Pasolini se encuentra hoy a medio camino entre autor canónico y artista maldito, por eso algunos pensadores y críticos italianos como Lucrezia Ercoli, Roberto Carnero o Filippo La Porta nos proporcionan ideas sobre cómo enfocar su homenaje: en lugar de pretender amansar a Pier Paolo e integrarlo en la cultura dominante para que no cause los problemas que ocasionó en su momento, nos proponen acercarnos a él sin temor a ser incomodados por su discurso. La Porta, en su texto recientemente publicado en Letras Libres, nos hace ver que no considera especialmente originales las ideas de Pasolini, pero sí valora enormemente su modo intempestivo de formularlas y su manera de estar en el mundo haciéndose cargo de sus propias contradicciones. La incomodidad nos sirve entonces como termómetro: si no la sentimos ante la obra y las declaraciones de Pasolini, el homenaje será en vano. Así que la propuesta es exponerse al artista multifacético como si se tratase de un astro rey de rayos potentes que quizá nos genere alguna quemadura: se nos irritará la piel al ver Saló y nos hará daño a la vista la miseria que retrató en Accattone, pero nunca nos va a dejar indiferentes su legado desmedido e intenso.
Aprovechemos entonces la efeméride para recorrer la obra de Pasolini, rescatada y anotada este año más que nunca.

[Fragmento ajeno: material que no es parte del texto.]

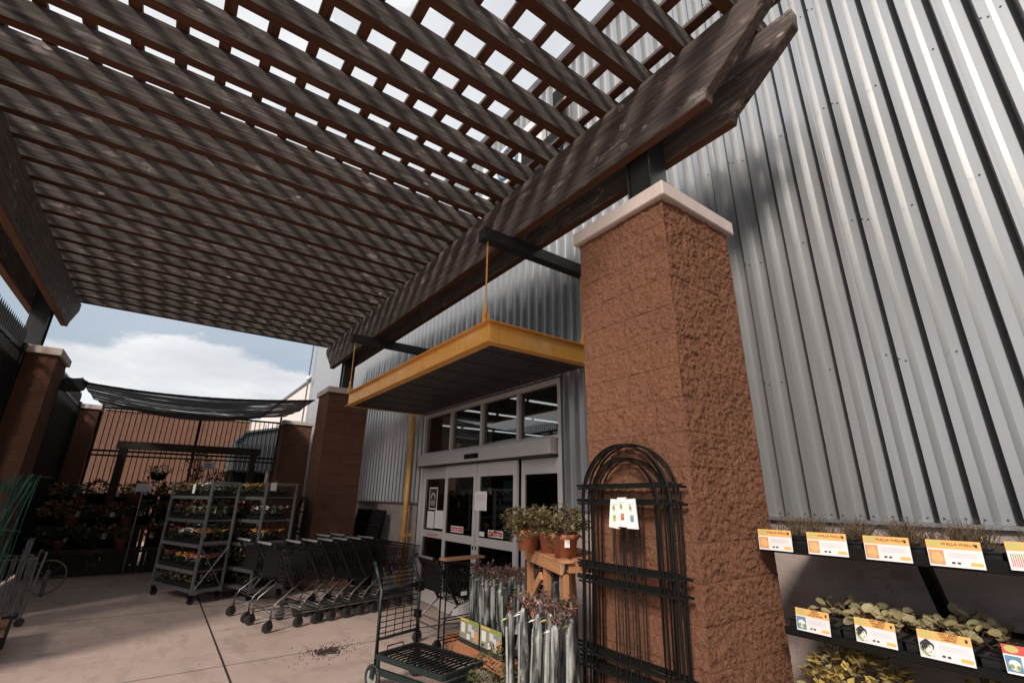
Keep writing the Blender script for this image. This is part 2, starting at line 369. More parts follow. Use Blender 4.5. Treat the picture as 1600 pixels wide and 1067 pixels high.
bias = t.math('SUBTRACT', t.ramp(sp[2], [(.06, (.62,) * 3), (.19, (.56,) * 3), (.265, (.38,) * 3), (.36, (.44,) * 3), (.55, (.52,) * 3)]), .5)
veil = t.ramp(sp[2], [(.20, (.26,) * 3), (.34, (.32,) * 3), (.62, (.80,) * 3)])
mask = t.math('MAXIMUM', t.ramp(t.math('ADD', cn, bias), [(.455, (0, 0, 0)), (.52, (1, 1, 1))]), veil)
shade = t.ramp(cs, [(.34, (.95, .95, .96)), (.66, (.66, .68, .71))])
bg2 = t.node('ShaderNodeBackground', {'Color': shade, 'Strength': .74})
mx = t.node('ShaderNodeMixShader', {0: t.math('MULTIPLY', mask, .93), 1: bg.outputs[0], 2: bg2.outputs[0]}); t.link(mx.outputs[0], out.inputs[0])
scene.view_settings.view_transform = 'Standard'; scene.view_settings.look = 'None'; scene.view_settings.exposure = .55; scene.view_settings.gamma = 1
scene.cycles.use_denoising = True; scene.cycles.max_bounces = 8; scene.cycles.transparent_max_bounces = 12; scene.cycles.caustics_reflective = False; scene.cycles.caustics_refractive = False
scene.cycles.sample_clamp_indirect = 4

# ------------------------------------------------------------------ ground
m = MB(); m.quad((-300, -300, -.02), (300, -300, -.02), (300, 400, -.02), (-300, 400, -.02)); tag(m.build('ground', ROADC), kind='structure')
m = MB(); m.quad((-9, -14, 0), (3.9, -14, 0), (3.9, 30, 0), (-9, 30, 0)); tag(m.build('concrete_pavement', FLOOR), kind='structure')
JOINT = mat('joint filler', (.022, .016, .013), .9)
m = MB()
for x in (.885, -2.6, -5.6): m.box(x - .009, x + .009, -13, 30, 0, .003)
for y in (.0, 3.1, 6.12, 9.2, 12.3, 15.4): m.box(-8.9, 3.8, y - .0035, y + .0035, 0, .002)
tag(m.build('pavement_joints', JOINT), kind='structure')
m = MB()   # spilt potting soil
for i in range(620):
    a = R.uniform(0, 2 * PI); r = abs(R.gauss(0, .17)); x = 1.86 + math.cos(a) * r * 1.25 + R.gauss(0, .02); y = 6.05 + math.sin(a) * r * 1.05 - abs(R.gauss(0, .03)); s = R.uniform(.003, .012) * (1.2 if r < .14 else .75)
    m.add([(x - s, y, .001), (x, y - s, .001), (x + s, y, .001), (x, y + s * .8, .001), (x, y, .001 + s * 1.1)], [(0, 1, 4), (1, 2, 4), (2, 3, 4), (3, 0, 4)])
tag(m.build('spilled_soil', SOIL), 'dark crumbs of potting soil spilt on the concrete floor', 'soil', kind='stuff')

# ------------------------------------------------------------------ store building
WX = 3.84
store = thing('store_building', 'metal clad store with ribbed silver wall and sliding glass entrance', 'building', (0, 0, 0))
PITCH = .1763
def ribbed(m, y0, y1, z0, z1, mi=0, x_low=WX + .038, x_high=WX - .034, phase=1.624):
    ys = []; k = math.floor((y0 - phase) / PITCH) - 1
    while True:
        c = phase + k * PITCH
        if c - PITCH > y1: break
        # V crease shaped deep to read dark beside each raised rib, low flat, sloping web, raised flat
        for dy, x in ((-.024, x_high), (-.004, x_low + .055), (.024, x_low), (.075, x_low), (.101, x_high), (PITCH - .0241, x_high)):
            ys.append((c + dy, x))
        k += 1
    ys.sort(); pts = [p for p in ys if y0 <= p[0] <= y1]
    def xat(y):
        for a, b in zip(ys, ys[1:]):
            if a[0] <= y <= b[0]: return a[1] + (b[1] - a[1]) * (y - a[0]) / max(1e-6, b[0] - a[0])
        return x_low
    pts = [(y0, xat(y0))] + pts + [(y1, xat(y1))]
    o = len(m.v)
    for y, x in pts: m.v.append((x, y, z0)); m.v.append((x, y, z1))
    for i in range(len(pts) - 1): m.f.append((o + 2 * i, o + 2 * i + 1, o + 2 * i + 3, o + 2 * i + 2)); m.m.append(mi)
    return xat
SCREW = mat('screw head', (.10, .10, .10), .5, .6)
def screw(m, x, y, z, mi):
    r = .0072; o = [(x, y + math.cos(a) * r, z + math.sin(a) * r) for a in [i * PI / 3 for i in range(6)]]
    m.add(o + [(x - .006, y + math.cos(a) * r * .7, z + math.sin(a) * r * .7) for a in [i * PI / 3 for i in range(6)]], [(0, 1, 7, 6), (1, 2, 8, 7), (2, 3, 9, 8), (3, 4, 10, 9), (4, 5, 11, 10), (5, 0, 6, 11), (6, 7, 8, 9, 10, 11)], mi)
m = MB()
D0, D1, DZ = 4.255, 8.09, 3.10
xa = ribbed(m, -6, D0 - .06, 1.533, 8.1); ribbed(m, D0 - .06, D1 + .06, DZ + .012, 8.1); ribbed(m, D1 + .06, 18, 1.533, 8.1)
for k in range(-12, 9):   # rows of fixing screws, closer pairs at the sheet laps
    yy = 1.624 + k * PITCH
    screw(m, WX - .034, yy - .045, 1.56, 1); screw(m, WX + .038, yy + .05, 1.56, 1)
    for z in (2.55, 3.62, 4.70, 5.75, 6.8):
        if k % 2 == 0: screw(m, WX + .038, yy + .05, z + .03 * (k % 3), 1)
        if k % 5 == 1: screw(m, WX - .034, yy - .03, z, 1); screw(m, WX - .034, yy - .062, z - .02, 1)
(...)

Un buen modo de hacerlo es asomándose al libro Maravillosa y mísera ciudad, que recoge los poemas que Pasolini le dedicó a Roma, donde se instaló en 1950 con su madre, huyendo de la región de Friuli y de su padre alcohólico. Publicado hace unas semanas por la editorial Ultramarinos (ellos sí llegaron puntuales al homenaje) y traducido por María Bastianes y Andrés Catalán, el volumen es un paseo por la sensibilidad de Pasolini y por su manera intensa de mirar una ciudad que para él era «toda vicio y sol, costras y luz», según le confesó en una carta al también escritor Giacinto Spagnoletti.
En ellos Pasolini deja a un lado la belleza renacentista y barroca de Roma para centrarse en la periferia. Por sus descripciones antiturísticas, estos poemas no servirían para promocionar la capital italiana: «El viejo autobús de las siete, parado/ al final de la línea de Rebibbia, entre dos/chabolas, un pequeño rascacielos, solitario/en medio de la sensación del hielo o del bochorno…». Así miraba Pasolini su ciudad de adopción, sin rebajar lo feo ni lo doloroso. Con libros como este en las mesas de novedades, su año de agasajos no ha hecho más que empezar.